:: DIRECTIONS ::
Restate the data below word for word. Skip any images it contains.

:: SUPPLIED INFORMATION ::
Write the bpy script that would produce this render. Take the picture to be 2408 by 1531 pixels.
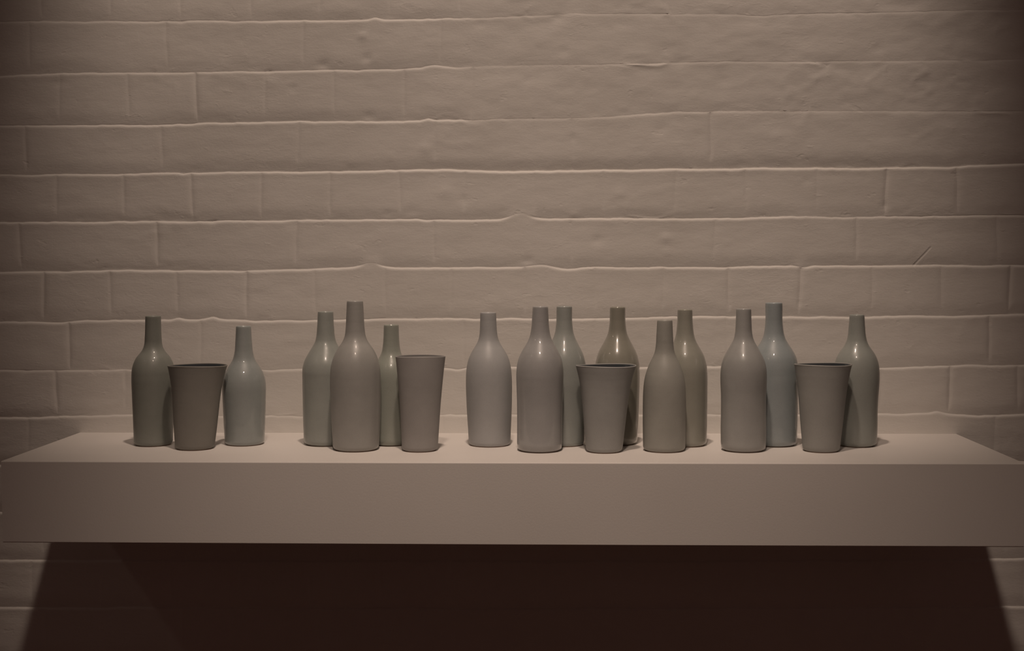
import bpy, math, random
import numpy as np
from mathutils import Matrix, Vector

for o in list(bpy.data.objects):
    bpy.data.objects.remove(o, do_unlink=True)
SC = bpy.context.scene
COL = SC.collection

# ---------------------------------------------------------------- camera
SHELF_Z = 1.20
yaw, pitch, roll = -0.03265, -0.05159, -0.00285
cy, sy = math.cos(yaw), math.sin(yaw); cp, sp = math.cos(pitch), math.sin(pitch)
fwd = Vector((sy*cp, cy*cp, sp)); right = Vector((cy, -sy, 0)); up = right.cross(fwd)
r2 = right*math.cos(roll) + up*math.sin(roll); u2 = -right*math.sin(roll) + up*math.cos(roll)
cam_data = bpy.data.cameras.new('camera')
cam_data.sensor_width = 36.0
cam_data.lens = 36.0*2960/2408
cam = bpy.data.objects.new('camera', cam_data)
M = Matrix((r2, u2, -fwd)).transposed().to_4x4()
M.translation = Vector((0.06607, -2.06116, 1.48432))
cam.matrix_world = M
cam_data.clip_start = 0.05
COL.objects.link(cam)
SC.camera = cam

# ---------------------------------------------------------------- world, lamps, exposure
SC.view_settings.view_transform = 'Standard'
SC.view_settings.look = 'None'
SC.view_settings.gamma = 1.0
SC.view_settings.use_curve_mapping = False
SC.view_settings.exposure = 0.0
world = bpy.data.worlds.new('gallery_dusk')
SC.world = world
world.use_nodes = True
bg = world.node_tree.nodes['Background']
bg.inputs['Color'].default_value = (1.0, 0.50, 0.42, 1)
bg.inputs['Strength'].default_value = 0.068

LAMP_COLOR = (1.0, 0.785, 0.635)
def spot(name, loc, target, watts, size_deg, blend, radius, color=LAMP_COLOR):
    d = bpy.data.lights.new(name, 'SPOT')
    d.energy = watts; d.color = color
    d.spot_size = math.radians(size_deg); d.spot_blend = blend
    d.shadow_soft_size = radius
    o = bpy.data.objects.new(name, d)
    o.location = loc
    o.rotation_euler = (Vector(target) - Vector(loc)).to_track_quat('-Z', 'Y').to_euler()
    COL.objects.link(o)
    return o
spot('ceiling_spotlight', (0.01, -1.00, 3.61), (-0.022, 0.577, 1.20), 102, 47.3, 0.57, 0.06)
spot('ceiling_spotlight', (0.01, -2.05, 3.61), (0.10, 0.0, 0.35), 92, 38.6, 1.0, 0.085)
spot('ceiling_spotlight', (-2.44, -1.80, 3.61), (-0.3, -0.1, 1.10), 4.0, 60, 1.0, 0.055)

# ---------------------------------------------------------------- materials
def new_mat(name):
    m = bpy.data.materials.new(name); m.use_nodes = True
    nt = m.node_tree
    return m, nt, nt.nodes['Principled BSDF']

def noise(nt, scale, detail=4, rough=0.55, vec=None):
    n = nt.nodes.new('ShaderNodeTexNoise')
    n.inputs['Scale'].default_value = scale
    n.inputs['Detail'].default_value = detail
    n.inputs['Roughness'].default_value = rough
    if vec is not None: nt.links.new(vec, n.inputs['Vector'])
    return n

def coords(nt, scale=(1, 1, 1)):
    g = nt.nodes.new('ShaderNodeNewGeometry')
    mp = nt.nodes.new('ShaderNodeMapping')
    mp.inputs['Scale'].default_value = scale
    nt.links.new(g.outputs['Position'], mp.inputs['Vector'])
    return mp.outputs['Vector']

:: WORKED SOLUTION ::
Write the bpy script that would produce this render. Take the picture to be 2408 by 1531 pixels.
import bpy, math, random
import numpy as np
from mathutils import Matrix, Vector

for o in list(bpy.data.objects):
    bpy.data.objects.remove(o, do_unlink=True)
SC = bpy.context.scene
COL = SC.collection

# ---------------------------------------------------------------- camera
SHELF_Z = 1.20
yaw, pitch, roll = -0.03265, -0.05159, -0.00285
cy, sy = math.cos(yaw), math.sin(yaw); cp, sp = math.cos(pitch), math.sin(pitch)
fwd = Vector((sy*cp, cy*cp, sp)); right = Vector((cy, -sy, 0)); up = right.cross(fwd)
r2 = right*math.cos(roll) + up*math.sin(roll); u2 = -right*math.sin(roll) + up*math.cos(roll)
cam_data = bpy.data.cameras.new('camera')
cam_data.sensor_width = 36.0
cam_data.lens = 36.0*2960/2408
cam = bpy.data.objects.new('camera', cam_data)
M = Matrix((r2, u2, -fwd)).transposed().to_4x4()
M.translation = Vector((0.06607, -2.06116, 1.48432))
cam.matrix_world = M
cam_data.clip_start = 0.05
COL.objects.link(cam)
SC.camera = cam

# ---------------------------------------------------------------- world, lamps, exposure
SC.view_settings.view_transform = 'Standard'
SC.view_settings.look = 'None'
SC.view_settings.gamma = 1.0
SC.view_settings.use_curve_mapping = False
SC.view_settings.exposure = 0.0
world = bpy.data.worlds.new('gallery_dusk')
SC.world = world
world.use_nodes = True
bg = world.node_tree.nodes['Background']
bg.inputs['Color'].default_value = (1.0, 0.50, 0.42, 1)
bg.inputs['Strength'].default_value = 0.068

LAMP_COLOR = (1.0, 0.785, 0.635)
def spot(name, loc, target, watts, size_deg, blend, radius, color=LAMP_COLOR):
    d = bpy.data.lights.new(name, 'SPOT')
    d.energy = watts; d.color = color
    d.spot_size = math.radians(size_deg); d.spot_blend = blend
    d.shadow_soft_size = radius
    o = bpy.data.objects.new(name, d)
    o.location = loc
    o.rotation_euler = (Vector(target) - Vector(loc)).to_track_quat('-Z', 'Y').to_euler()
    COL.objects.link(o)
    return o
spot('ceiling_spotlight', (0.01, -1.00, 3.61), (-0.022, 0.577, 1.20), 102, 47.3, 0.57, 0.06)
spot('ceiling_spotlight', (0.01, -2.05, 3.61), (0.10, 0.0, 0.35), 92, 38.6, 1.0, 0.085)
spot('ceiling_spotlight', (-2.44, -1.80, 3.61), (-0.3, -0.1, 1.10), 4.0, 60, 1.0, 0.055)

# ---------------------------------------------------------------- materials
def new_mat(name):
    m = bpy.data.materials.new(name); m.use_nodes = True
    nt = m.node_tree
    return m, nt, nt.nodes['Principled BSDF']

def noise(nt, scale, detail=4, rough=0.55, vec=None):
    n = nt.nodes.new('ShaderNodeTexNoise')
    n.inputs['Scale'].default_value = scale
    n.inputs['Detail'].default_value = detail
    n.inputs['Roughness'].default_value = rough
    if vec is not None: nt.links.new(vec, n.inputs['Vector'])
    return n

def coords(nt, scale=(1, 1, 1)):
    g = nt.nodes.new('ShaderNodeNewGeometry')
    mp = nt.nodes.new('ShaderNodeMapping')
    mp.inputs['Scale'].default_value = scale
    nt.links.new(g.outputs['Position'], mp.inputs['Vector'])
    return mp.outputs['Vector']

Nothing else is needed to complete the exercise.